Le recyclage de la poésie par la pensée des mauvais philosophes que sont les sophistes marque le passage de la poésie vers la rhétorique, vers l’éloquence. La poésie, bien sûr, n’est pas étrangère à l’art de bien parler : elle en est l’âme. Mais cet art peut lui devenir étranger lorsqu’il s’abandonne à la séduction des effets de style et qu’il cesse de se nourrir à sa sève. Il devient alors une technique pour dominer les esprits.

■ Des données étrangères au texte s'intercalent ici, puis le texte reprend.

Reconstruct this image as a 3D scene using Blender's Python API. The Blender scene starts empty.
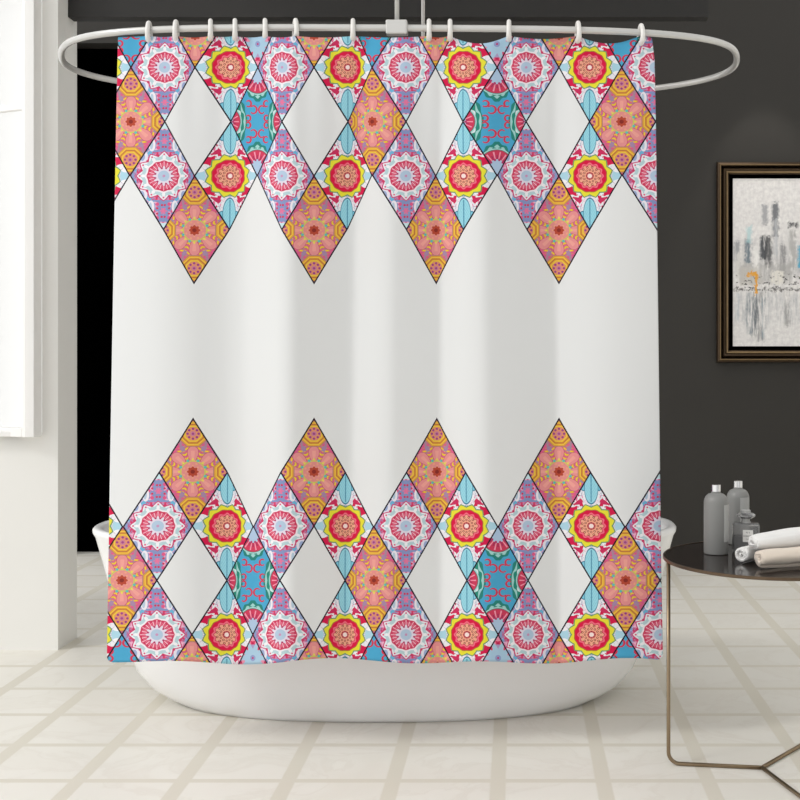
import bpy, bmesh, math, random
from mathutils import Vector, Matrix, noise
random.seed(4)
sc = bpy.context.scene
COL = sc.collection
PI = math.pi
# ------------------------------------------------------------------ camera model
F, CX, CY, EYE = 1165.0, 517.0, 348.0, 1.10       # focal length and principal point measured on the tiles
def P(px, py, d):
    return Vector(((px-CX)/F*d, d, EYE-(py-CY)/F*d))
def X_at(px, d): return (px-CX)/F*d
def Z_at(py, d): return EYE-(py-CY)/F*d

cam_d = bpy.data.cameras.new('camera'); cam = bpy.data.objects.new('camera', cam_d); COL.objects.link(cam)
cam.location = (0, 0, EYE); cam.rotation_euler = (PI/2, 0, 0)
cam_d.sensor_width = 36; cam_d.lens = F/800*36
cam_d.shift_x = (400-CX)/800; cam_d.shift_y = (CY-400)/800
cam_d.clip_start = 0.02
sc.camera = cam
sc.view_settings.view_transform = 'Standard'; sc.view_settings.look = 'None'
sc.view_settings.gamma = 1; sc.view_settings.use_curve_mapping = False
sc.view_settings.exposure = -0.08

# ------------------------------------------------------------------ colour + node helpers
def lin(c):
    r = []
    for v in c[:3]:
        v /= 255.0
        r.append(v/12.92 if v <= .04045 else ((v+.055)/1.055)**2.4)
    return (*r, 1.0)

class G:
    """small expression builder on top of math nodes"""
    def __init__(s, name):
        s.mat = bpy.data.materials.new(name); s.mat.use_nodes = True
        s.nt = s.mat.node_tree; s.nt.nodes.clear()
        s.out = s.nt.nodes.new('ShaderNodeOutputMaterial')
    def node(s, t, **k):
        n = s.nt.nodes.new(t)
        for a, b in k.items(): setattr(n, a, b)
        return n
    def put(s, sock, v):
        if isinstance(v, V): s.nt.links.new(v.s, sock)
        elif isinstance(v, bpy.types.NodeSocket): s.nt.links.new(v, sock)
        else: sock.default_value = v
    def m(s, op, *a, clamp=False):
        n = s.node('ShaderNodeMath', operation=op); n.use_clamp = clamp
        for i, v in enumerate(a): s.put(n.inputs[i], v)
        return V(s, n.outputs[0])
    def over(s, base, mask, col):
        n = s.node('ShaderNodeMix'); n.data_type = 'RGBA'; n.clamp_factor = True
        s.put(n.inputs[0], mask)
        s.put(n.inputs[6], lin(base) if isinstance(base, tuple) else base)
        s.put(n.inputs[7], lin(col) if isinstance(col, tuple) else col)
        return n.outputs[2]
    def noise(s, vec, scale, detail=3, rough=.5, dist=0):
        n = s.node('ShaderNodeTexNoise'); s.put(n.inputs['Vector'], vec)
        n.inputs['Scale'].default_value = scale; n.inputs['Detail'].default_value = detail
        n.inputs['Roughness'].default_value = rough; n.inputs['Distortion'].default_value = dist
        return V(s, n.outputs[0])
    def xyz(s, x, y, z=0.0):
        n = s.node('ShaderNodeCombineXYZ'); s.put(n.inputs[0], x); s.put(n.inputs[1], y); s.put(n.inputs[2], z)
        return n.outputs[0]
    def coord(s, which):
        n = s.node('ShaderNodeTexCoord'); return n.outputs[which]
    def sep(s, v):
        n = s.node('ShaderNodeSeparateXYZ'); s.nt.links.new(v, n.inputs[0])
        return V(s, n.outputs[0]), V(s, n.outputs[1]), V(s, n.outputs[2])
    def bsdf(s, col=None, rough=.5, metal=0, spec=.5, bump=None, bstr=.2, bdist=.01, trans=0, ior=1.45, sheen=0, coat=0):
        b = s.node('ShaderNodeBsdfPrincipled')
        if col is not None: s.put(b.inputs['Base Color'], lin(col) if isinstance(col, tuple) else col)
        s.put(b.inputs['Roughness'], rough)
        b.inputs['Metallic'].default_value = metal; b.inputs['Specular IOR Level'].default_value = spec
        b.inputs['Transmission Weight'].default_value = trans; b.inputs['IOR'].default_value = ior
        b.inputs['Sheen Weight'].default_value = sheen; b.inputs['Coat Weight'].default_value = coat
        if bump is not None:
            n = s.node('ShaderNodeBump'); n.inputs['Strength'].default_value = bstr; n.inputs['Distance'].default_value = bdist
            s.put(n.inputs['Height'], bump); s.nt.links.new(n.outputs[0], b.inputs['Normal'])
        s.nt.links.new(b.outputs[0], s.out.inputs[0])
        return b
class V:
    def __init__(s, g, sock): s.g, s.s = g, sock
    def __add__(s, o): return s.g.m('ADD', s, o)
    __radd__ = __add__
    def __sub__(s, o): return s.g.m('SUBTRACT', s, o)
    def __rsub__(s, o): return s.g.m('SUBTRACT', o, s)
    def __mul__(s, o): return s.g.m('MULTIPLY', s, o)
    __rmul__ = __mul__
    def __truediv__(s, o): return s.g.m('DIVIDE', s, o)
    def __lt__(s, o): return s.g.m('LESS_THAN', s, o)
    def __gt__(s, o): return s.g.m('GREATER_THAN', s, o)
    def abs(s): return s.g.m('ABSOLUTE', s)
    def floor(s): return s.g.m('FLOOR', s)
    def sin(s): return s.g.m('SINE', s)
    def cos(s): return s.g.m('COSINE', s)
    def sqrt(s): return s.g.m('SQRT', s)
    def mod(s, k): return s.g.m('FLOORED_MODULO', s, float(k))
    def eq(s, k): return s.g.m('COMPARE', s, float(k), 0.25)

def simple(name, col, rough=.5, metal=0, spec=.5, nscale=30, namp=8, bstr=.05, **k):
    g = G(name); v = g.coord('Object'); n = g.noise(v, nscale, 4)
    c2 = tuple(max(0, x-namp) for x in col)
    c = g.over(col, n, c2)
    g.bsdf(c, rough, metal, spec, bump=n, bstr=bstr, bdist=.002, **k)
    return g.mat

# ------------------------------------------------------------------ materials of the room
def mat_floor():
    g = G('cream_floor_tiles'); v = g.coord('Object'); x, y, z = g.sep(v)
    T = .267
    gx = ((x + .048)/T + .5).mod(1) - .5
    gy = ((y - 3.228)/T + .5).mod(1) - .5
    e = g.m('MINIMUM', gx.abs(), gy.abs()*1.6)
    n1 = g.noise(v, 14, 5, .6)
    e = e + (n1-.5)*.012
    gr = g.m('SMOOTH_MIN', 1.0, g.m('MULTIPLY', g.m('SUBTRACT', .082, e), 60.0, clamp=True), 0.0)
    n2 = g.noise(v, 3.2, 6, .6, 1.2)
    tile = g.over((237, 234, 226), g.m('MULTIPLY', g.m('SUBTRACT', n2, .42), 2.2, clamp=True), (230, 226, 216))
    vein = g.m('SUBTRACT', 1.0, g.m('MULTIPLY', (n2-.5).abs(), 30.0), clamp=True)*.16
    tile = g.over(tile, vein, (206, 197, 184))
    c = g.over(tile, gr, (221, 216, 203))
    g.bsdf(c, g.m('ADD', .42, gr*.12), 0, .35, bump=1.0-gr*.5, bstr=.08, bdist=.002)
    return g.mat
def mat_paint(name, col, rough=.7, amp=6):
    g = G(name); v = g.coord('Object'); n = g.noise(v, 2.2, 4); f = g.noise(v, 90, 3)
    c = g.over(col, n, tuple(max(0, a-amp) for a in col))
    g.bsdf(c, rough, 0, .3, bump=f, bstr=.04, bdist=.001)
    return g.mat
M_floor = mat_floor()
M_white = mat_paint('white_wall_paint', (243, 242, 238))
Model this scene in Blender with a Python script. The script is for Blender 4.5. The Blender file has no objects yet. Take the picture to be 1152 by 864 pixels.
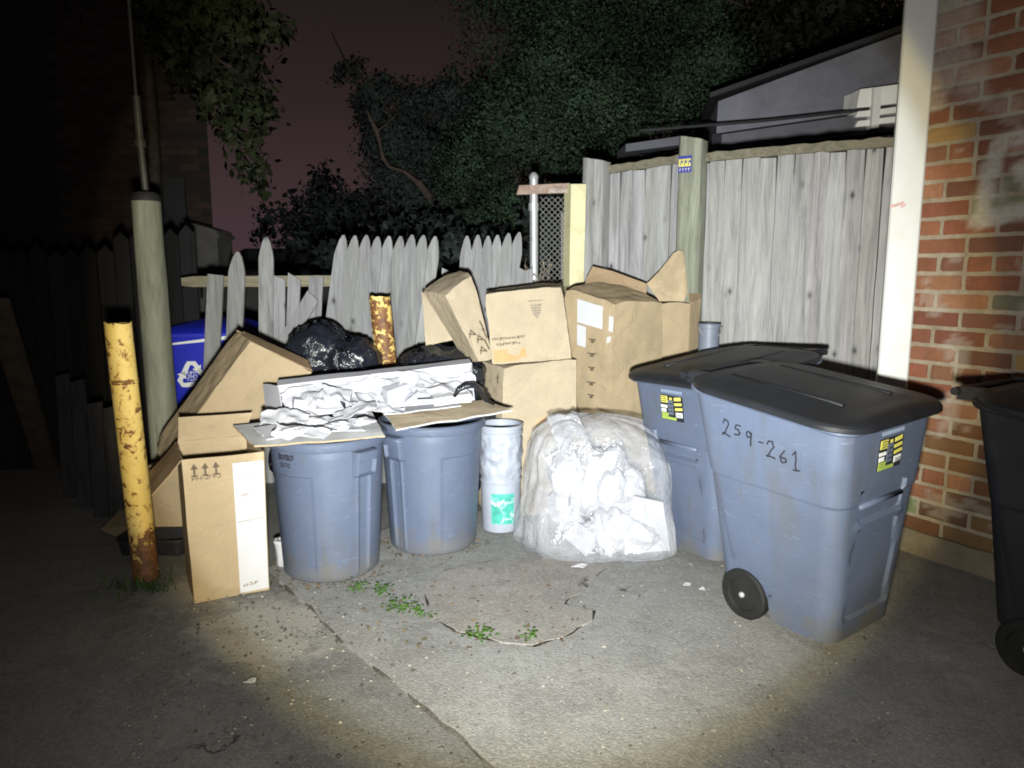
import bpy, bmesh, math, random
import numpy as np
from mathutils import Vector, Matrix, noise, Euler

random.seed(7)
rng = np.random.default_rng(7)
SC = bpy.context.scene
COL = SC.collection
R = math.radians
V = Vector

# ------------------------------------------------------------------ camera maths
FPX, PITCH, CH = 830.0, R(8.63), 1.5
CW, CHH = 1152, 864


def ray(u, v):
    a = (u - 576) / FPX
    b = (v - 432) / FPX
    return V((a, math.cos(PITCH) - b * math.sin(PITCH), -math.sin(PITCH) - b * math.cos(PITCH)))


def P(u, v, Y):
    """world point seen at pixel (u, v) of the photograph, at distance Y along the alley"""
    d = ray(u, v)
    return V((0, 0, CH)) + d * (Y / d.y)


def G(u, v, z=0.0):
    d = ray(u, v)
    return V((0, 0, CH)) + d * ((z - CH) / d.z)


# ------------------------------------------------------------------ materials
def new_mat(name):
    m = bpy.data.materials.new(name)
    m.use_nodes = True
    nt = m.node_tree
    b = nt.nodes['Principled BSDF']
    return m, nt, b


def node(nt, t, **kw):
    n = nt.nodes.new(t)
    for k, v in kw.items():
        if k in n.inputs:
            n.inputs[k].default_value = v
        else:
            setattr(n, k, v)
    return n


def link(nt, a, b):
    nt.links.new(a, b)


def ramp(nt, fac, stops, interp='LINEAR'):
    r = nt.nodes.new('ShaderNodeValToRGB')
    r.color_ramp.interpolation = interp
    els = r.color_ramp.elements
    while len(els) < len(stops):
        els.new(0.5)
    for e, (p, c) in zip(els, stops):
        e.position = p
        e.color = (c[0], c[1], c[2], 1) if len(c) == 3 else c
    link(nt, fac, r.inputs[0])
    return r.outputs[0]


def mixc(nt, fac, a, b, mode='MIX'):
    n = nt.nodes.new('ShaderNodeMix')
    n.data_type = 'RGBA'
    n.blend_type = mode
    for s, val in ((0, fac), (6, a), (7, b)):
        if isinstance(val, (int, float)):
            n.inputs[s].default_value = val
        elif isinstance(val, (tuple, list)):
            n.inputs[s].default_value = (val[0], val[1], val[2], 1)
        else:
            link(nt, val, n.inputs[s])
    return n.outputs[2]


def coords(nt, kind='Object', scale=(1, 1, 1), rot=(0, 0, 0)):
    tc = nt.nodes.new('ShaderNodeTexCoord')
    mp = nt.nodes.new('ShaderNodeMapping')
    mp.inputs['Scale'].default_value = scale
    mp.inputs['Rotation'].default_value = rot
    link(nt, tc.outputs[kind], mp.inputs[0])
    return mp.outputs[0]


def ntex(nt, vec, scale, detail=4, rough=0.55, dist=0.0):
    n = node(nt, 'ShaderNodeTexNoise', Scale=scale, Detail=detail, Roughness=rough, Distortion=dist)
    link(nt, vec, n.inputs['Vector'])
    return n.outputs['Fac']


def vtex(nt, vec, scale, feature='F1', out='Distance'):
    n = nt.nodes.new('ShaderNodeTexVoronoi')
    n.feature = feature
    n.inputs['Scale'].default_value = scale
    link(nt, vec, n.inputs['Vector'])
    return n.outputs[out]


def bump(nt, b, h, strength=0.3, dist=0.01, prev=None):
    n = node(nt, 'ShaderNodeBump', Strength=strength, Distance=dist)
    link(nt, h, n.inputs['Height'])
    if prev is not None:
        link(nt, prev, n.inputs['Normal'])
    link(nt, n.outputs[0], b.inputs['Normal'])
    return n.outputs[0]


def math2(nt, op, a, b=0.5, clamp=False):
    n = nt.nodes.new('ShaderNodeMath')
    n.operation = op
    n.use_clamp = clamp
    for i, val in enumerate((a, b)):
        if isinstance(val, (int, float)):
            n.inputs[i].default_value = val
        else:
            link(nt, val, n.inputs[i])
    return n.outputs[0]


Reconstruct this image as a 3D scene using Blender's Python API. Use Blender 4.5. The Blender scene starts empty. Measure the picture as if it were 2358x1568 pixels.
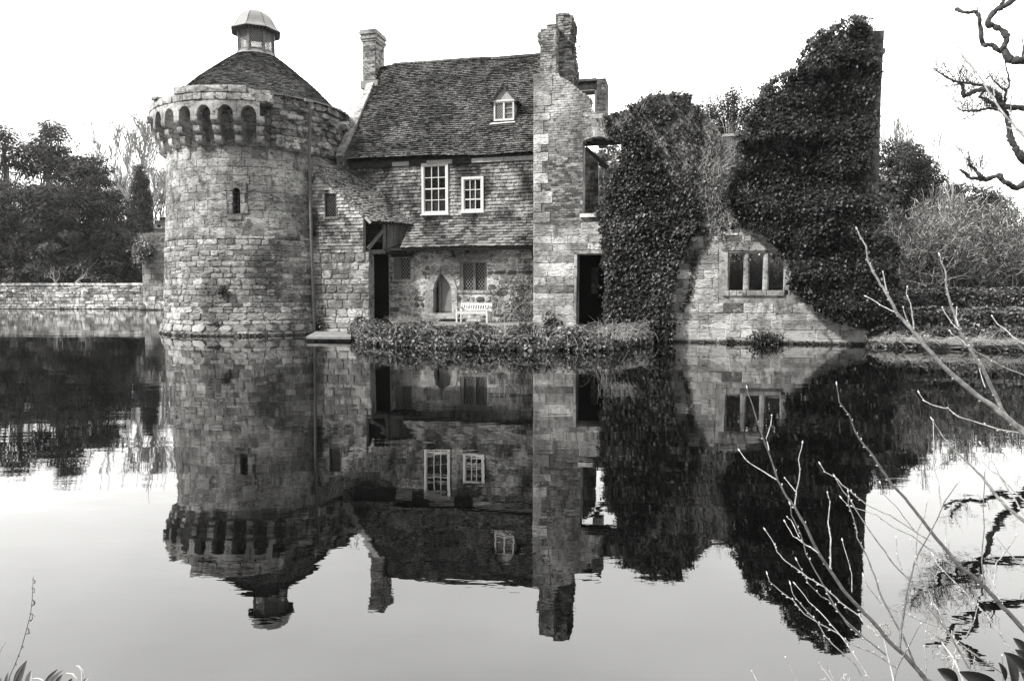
import bpy, math, random
import numpy as np
from mathutils import Vector

# ------------------------------------------------------------------ camera, sky, sun, exposure
R = math.radians
sc = bpy.context.scene
COL = sc.collection
F = 1572.0; PITCH = R(4.2); cp, sp = math.cos(PITCH), math.sin(PITCH)
CAM = np.array([0.0, 0.0, 1.6])
cd = bpy.data.cameras.new('camera'); cam = bpy.data.objects.new('camera', cd); COL.objects.link(cam)
cd.sensor_width = 36.0; cd.lens = 36.0 * F / 2358.0; cd.clip_start = 0.05; cd.clip_end = 3000.0
cam.location = CAM; cam.rotation_euler = (R(90) - PITCH, 0, 0)
sc.camera = cam
sc.view_settings.view_transform = 'Standard'; sc.view_settings.look = 'None'
sc.view_settings.gamma = 1.0; sc.view_settings.use_curve_mapping = False
sc.view_settings.exposure = EXPO = 0.25
SUN_EL, SUN_AZ = R(41), R(243)      # azimuth clockwise from +Y: sun behind the camera's left shoulder
sd = bpy.data.lights.new('sun', 'SUN'); sun = bpy.data.objects.new('sun', sd); COL.objects.link(sun)
sd.energy = 4.6; sd.angle = R(4.0); sd.color = (1.0, 0.985, 0.955)
sv = Vector((math.sin(SUN_AZ) * math.cos(SUN_EL), math.cos(SUN_AZ) * math.cos(SUN_EL), math.sin(SUN_EL)))
sun.rotation_euler = sv.to_track_quat('Z', 'Y').to_euler(); sun.location = (-20, -20, 30)
w = bpy.data.worlds.new('World'); sc.world = w; w.use_nodes = True
nt = w.node_tree; nt.nodes.clear()
def wn(t, **k):
    n = nt.nodes.new(t)
    for a, b in k.items(): setattr(n, a, b)
    return n
sky = wn('ShaderNodeTexSky', sky_type='NISHITA', sun_disc=False, sun_elevation=SUN_EL, sun_rotation=SUN_AZ, air_density=1.0, dust_density=3.0)
bw = wn('ShaderNodeRGBToBW'); nt.links.new(sky.outputs[0], bw.inputs[0])
# overcast: the blue sky seen through a bright even cloud sheet with faint streaks
tc = wn('ShaderNodeTexCoord'); mp = wn('ShaderNodeMapping'); mp.inputs['Scale'].default_value = (1.0, 1.6, 3.0); mp.inputs['Rotation'].default_value = (0.3, 0.5, 0.4)
nt.links.new(tc.outputs['Generated'], mp.inputs[0])
nz = wn('ShaderNodeTexNoise'); nz.inputs['Scale'].default_value = 2.2; nz.inputs['Detail'].default_value = 5.0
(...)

Une technique qui asservit la poésie pour les besoins de ses ambitions et de ses stratagèmes… Alors il n’est plus question pour le philosophe de la ménager, d’y trouver son bonheur comme disait Socrate à Phèdre : il faut l’éconduire.
De fait, l’orateur porte la langue, non pas comme on porte son visage — c’est le privilège du poète authentique — mais comme on porte un vêtement d’apparat.
Depuis Platon, nous n’aurons pas à échapper à ce danger d’une chute de la poésie dans la rhétorique: chute qui est à la fois détournement de sa vocation, avilissement et occultation de ses vrais pouvoirs. C’est à la condition que soit accompli pleinement le travail de réhabilitation de la poésie que peut enfin commencer le dialogue entre pensée mythique et pensée dialectique, de telle sorte que la pensée de l’homme ne soit plus condamnée à une irrésistible dérive du questionnement, qui rétrécit les limites du monde à l’horizon des perceptions, mais qu’elle renoue avec la merveille de l’étonnement.